A couple of posts on related topics - One way of greppingSome IntelliJ magic, and On automated tools

4. Require the vendor to work with your developer team. In my experience, the very first thing the best auditors ask for is code access, and the very second - a meeting with developers, in order to verify the auditor's understanding of the code base. NB: ask developers after the meeting what they think of the auditor. If developers are not impressed, you'll probably be wasting your money. Oh, and if you're not in a good relationship with your developers, maybe look for a new job :)

Do weekly reviews of results in person or on the phone, where you and developers review and validate each finding - sometimes things do not really make sense or, on the contrary, may give rise to further exploration ideas.

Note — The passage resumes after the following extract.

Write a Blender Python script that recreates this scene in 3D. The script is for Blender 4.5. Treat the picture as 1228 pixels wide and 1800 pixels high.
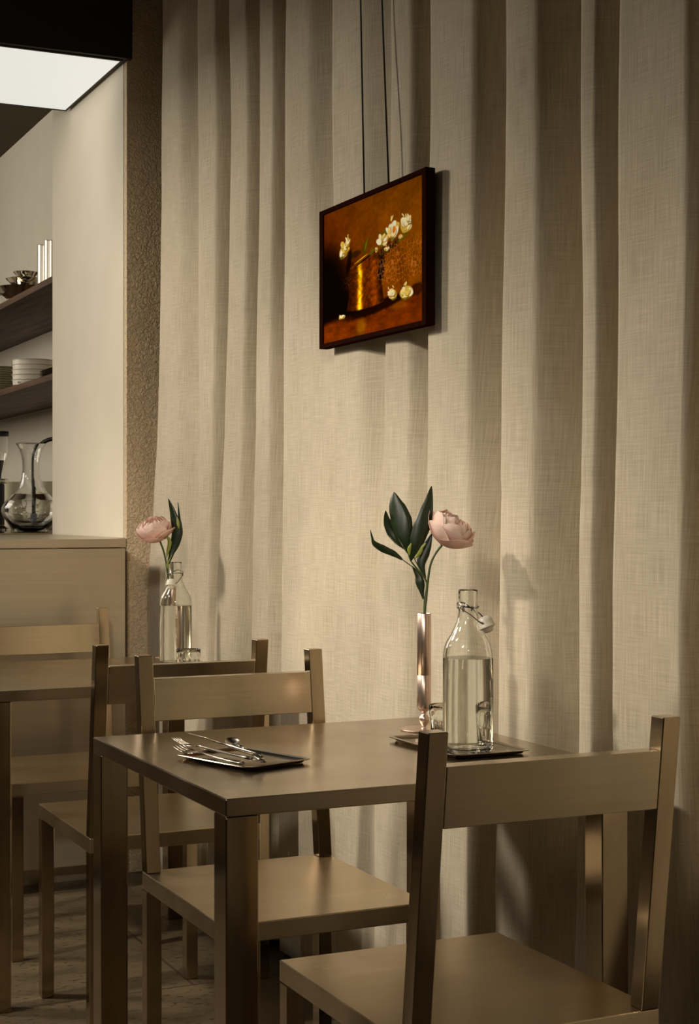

If you leave everything until the review is completed, more likely than not it won't be a satisfactory one.

5. All of the above should ideally be specified in a contract. As a bare minimum, get an acceptance clause in: if you do not accept the final report from the auditor, they do not get paid and have to fix it up for you for free.

Good luck :)

P.S. Someone asked for timeframes for a good audit. It's difficult to say because no "coverage" metrics really apply. At the same time there is anecdotal evidence that you can expect up to 8 kLoC to be eyeballed by an auditor a day (on average, on large code bases). Properly "read" is more like 800 LoC a day - at the same time, hopefully not more than 1/10 of your code base is relevant to security, especially if it's Java with its verbosity.